The EDF Program is the rebranded and expanded successor to the Energy Infrastructure Reinvestment (EIR) Program originally created by the Inflation Reduction Act of 2022. While the EIR Program focused on projects that reduced greenhouse gas emissions and air pollutants, the EDF Program shifts the focus toward energy security, grid reliability, domestic resource development, and critical mineral supply chains.
The program authorizes the secretary of energy to guarantee loans up to a total principal amount of $250 billion through Sept. 30, 2028. The OBBBA provides $1 billion in new appropriations to cover credit subsidy and administrative. According to DOE, this rebranding reflects "the material changes to the loan program established by OBBBA, as well as the type and volume of projects DOE anticipates." The program is positioned as "a core pillar to the Administration's strategy to win the global AI race" and aims to enable projects supporting clean coal and oil and gas power generation, critical mineral supply chains, and nuclear industry revitalization.
The first deal has already been made. On Oct. 16, Energy Secretary Chris Wright announced the LPO's first deal under the EDF Program — a $1.6 billion loan guarantee for American Electric Power to overhaul approximately 5,000 miles of power lines across the Midwest. Notably, this project was initiated under the former President Biden administration's EIR Program but finalized under the new EDF framework.
Key Changes
- The definition of "energy infrastructure" has been expanded to include critical minerals. Previously limited to facilities used for generation or transmission of electric energy, or production, processing, and delivery of fossil fuels, the new definition encompasses "a facility, and associated equipment, used for enabling the identification, leasing, development, production, processing, transportation, transmission, refining, and generation needed for energy and critical minerals." This expansion opens eligibility to projects across the entire energy and critical minerals value chain.
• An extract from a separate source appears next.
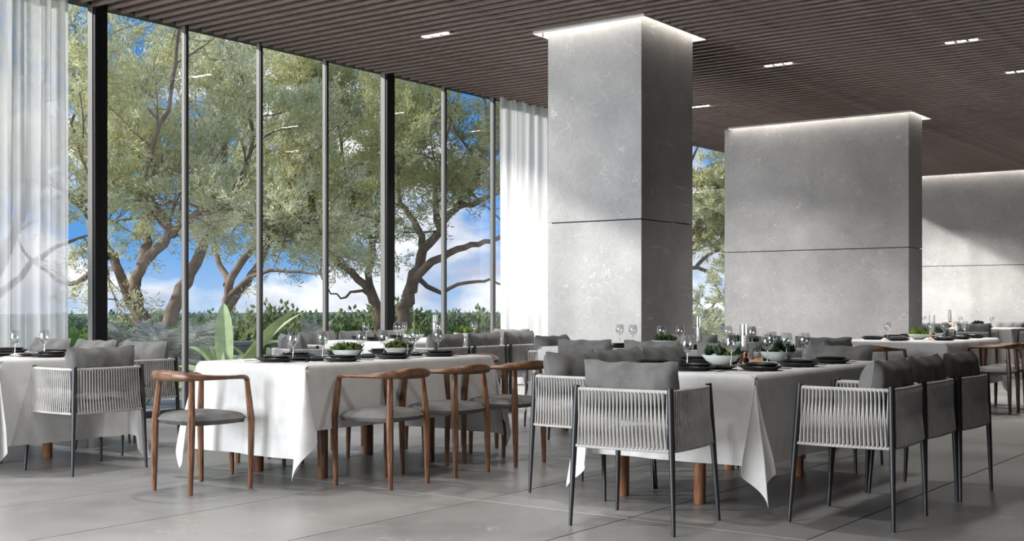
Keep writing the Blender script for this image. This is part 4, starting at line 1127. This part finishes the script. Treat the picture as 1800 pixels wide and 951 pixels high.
def fern(px, dist, s, label, nf=16, seed=0):
    rs_ = random.Random(seed); p = uv2w(px, 537, dist); root = empty('fern', (p.x, p.y, 0)); tag(root, label, 'fern', 'grey ferns outside the glass'); root.scale = (s, s, s)
    obj('crown_stem', MB().tube([(0, 0, 0), (0, 0, .16), (0, 0, .25)], [.07, .06, .02], 8), M['bark'], root)
    for k in range(nf):
        o = link('frond', rs_.choice(FR), root, (0, 0, .2)); o.rotation_euler = (rs_.uniform(-.3, .3), -rs_.uniform(.2, 1.15), k*2.4+rs_.uniform(-.2, .2)); q = rs_.uniform(.7, 1.1); o.scale = (q, q, q)
fern(285, 15.2, .95, 'large grey-green fern at the window under the big willow', 22, 1)
fern(222, 16.8, .8, 'grey-green fern right of the first black post', 18, 2)
fern(348, 16.6, .8, 'grey-green fern behind the second mullion', 18, 3)
fern(560, 19, .85, 'pale fern at the fourth mullion', 16, 4)
fern(650, 20, .6, 'small fern left of the second black post', 14, 5)
def big_leaf(ln, w, seed, curl):
    vs = []; K = 12; W = 4
    for i in range(K+1):
        t = i/K; ww_ = w*(math.sin(math.pi*min(1, t*.93+.07))**.75)*.5
        for j in range(-W, W+1):
            q = j/W; vs.append((ln*(t*(1-.25*curl*t)), q*ww_, ln*(.95*t-curl*.75*t**2.2)+abs(q)*ww_*.35))
    n = 2*W+1; fs = [(i*n+j, i*n+j+1, (i+1)*n+j+1, (i+1)*n+j) for i in range(K) for j in range(n-1)]
    return MB().add(vs, fs).mesh('leaf', M['leaf_big'], True, 180)
BL = [big_leaf(1.05, .17, 1, .75), big_leaf(1.0, .18, 2, .4), big_leaf(1.15, .15, 3, 1.05)]
def broad(px, dist, s, label, nl, seed, z=0):
    rs_ = random.Random(seed); p = uv2w(px, 537, dist); root = empty('broad_leaved_plant', (p.x, p.y, z)); tag(root, label, 'plant', 'broad-leaved plants outside the glass'); root.scale = (s, s, s)
    obj('stem', MB().tube([(0, 0, 0), (0, 0, .1), (0, 0, .2)], [.05, .045, .03], 8), M['leaf_big'], root)
    for k in range(nl):
        o = link('leaf', rs_.choice(BL), root, (0, 0, .1)); o.rotation_euler = (rs_.uniform(-.2, .2), rs_.uniform(-.35, .75), k*2.4+rs_.uniform(-.3, .3)); q = rs_.uniform(.8, 1.1); o.scale = (q, q, q)
broad(398, 14.0, 1.1, 'large lime green broad-leaved plant outside behind the front table', 20, 3)
broad(468, 15.8, .8, 'second broad-leaved plant behind the third mullion', 11, 5)
broad(852, 17.5, .62, 'small upright broad-leaved plant next to the white curtain', 6, 7)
- Eligibility criteria have shifted from a focus on emissions reduction to focusing on production capacity and reliability. The interim final rule eliminates the requirement that projects "avoid, reduce, utilize, or sequester air pollutants or anthropogenic emissions of greenhouse gases." Projects are now eligible if they: (1) retool, repower, repurpose, or replace energy infrastructure that has ceased operations; (2) enable operating energy infrastructure to increase capacity or output; or (3) support or enable the provision of known or forecastable electric supply at time intervals necessary to maintain or enhance grid reliability or other system adequacy needs.
- The community engagement requirements for applications have been removed. DOE has eliminated the application requirement for "an analysis of how the proposed project will engage with and affect associated communities." This requirement, introduced by the Inflation Reduction Act and previously estimated to require 14 hours per response from 89 annual respondents, is no longer mandatory. The rule designates this change as an "E.O. 14192 deregulatory action" under Executive Order 14192, "Unleashing Prosperity Through Deregulation."
- Electric utility pass-through requirements remain in place. Despite the removal of community engagement analysis, applications from electric utilities must still include "an assurance that Applicant will pass on the financial benefit from the Guarantee to the customers of, or associated communities served by, the electric utility."
- Credit standards and repayment requirements are unchanged. DOE emphasizes that while the class of potentially eligible projects has expanded substantially, "the criteria, rules, etc. used to determine whether a project has a 'reasonable prospect of repayment' (as determined by DOE in consultation with Treasury) has not changed." The default rate projections remain consistent with prior program operations.
- Environmental remediation eligibility continues. As under the previous EIR Program, eligible EDF Projects may "include the remediation of environmental damage associated with Energy Infrastructure."
Eligibility and Limitations
To qualify for EDF, projects must meet several core requirements:
- Location: The project must be located in the United States or a U.S. territory.
- Production and Transformation: The eligible component or infrastructure must be produced by the applicant through a process that substantially transforms materials, elements, or subcomponents into a complete and distinct product. Simple assembly or superficial modifications do not qualify.
- Trade or Business Requirement: Production and sale operations must be part of the applicant's trade or business.
- Meeting One of Three Criteria: Projects must either retool/repower/repurpose/replace ceased energy infrastructure, enable operating infrastructure to increase capacity or output, or support forecastable electric supply for grid reliability purposes.
The interim final rule makes clear that projects previously ineligible due to emissions-related requirements may now qualify under the expanded criteria. Examples of newly eligible projects include:
- Upgrades or capacity expansions at operating natural gas or coal plants to enhance reliability or extend usable life.
- Critical minerals extraction, refining, or midstream processing facilities that strengthen U.S. supply chains.
- Grid-scale storage and generation projects that ensure forecastable power delivery during peak or reliability-critical intervals.
- Upstream and midstream energy projects tied to domestic resource development.
Implementation Timeline and Next Steps
Effective Date: The interim final rule is effective immediately upon publication on Oct. 28.
Comment Period: DOE will accept comments, data, and information regarding this interim final rule until Dec. 29. Interested parties may submit comments through the Federal eRulemaking Portal (www.regulations.gov), email (LPO.IFR@hq.doe.gov), postal mail, or hand delivery to the DOE LPO.
Loan Authority Expiration: The $250 billion in loan guarantee authority under Section 1706 expires on Sept. 30, 2028. DOE has emphasized the need to move quickly to process applications and issue loan guarantees before this deadline.
Treatment of Existing Applications: DOE confirms that provisions of the loan guarantee regulations not amended by OBBBA remain in full force and effect. This allows DOE to continue processing existing applications already in the pipeline under prior Section 1706 guidance while expanding eligibility for new applicants under the updated framework.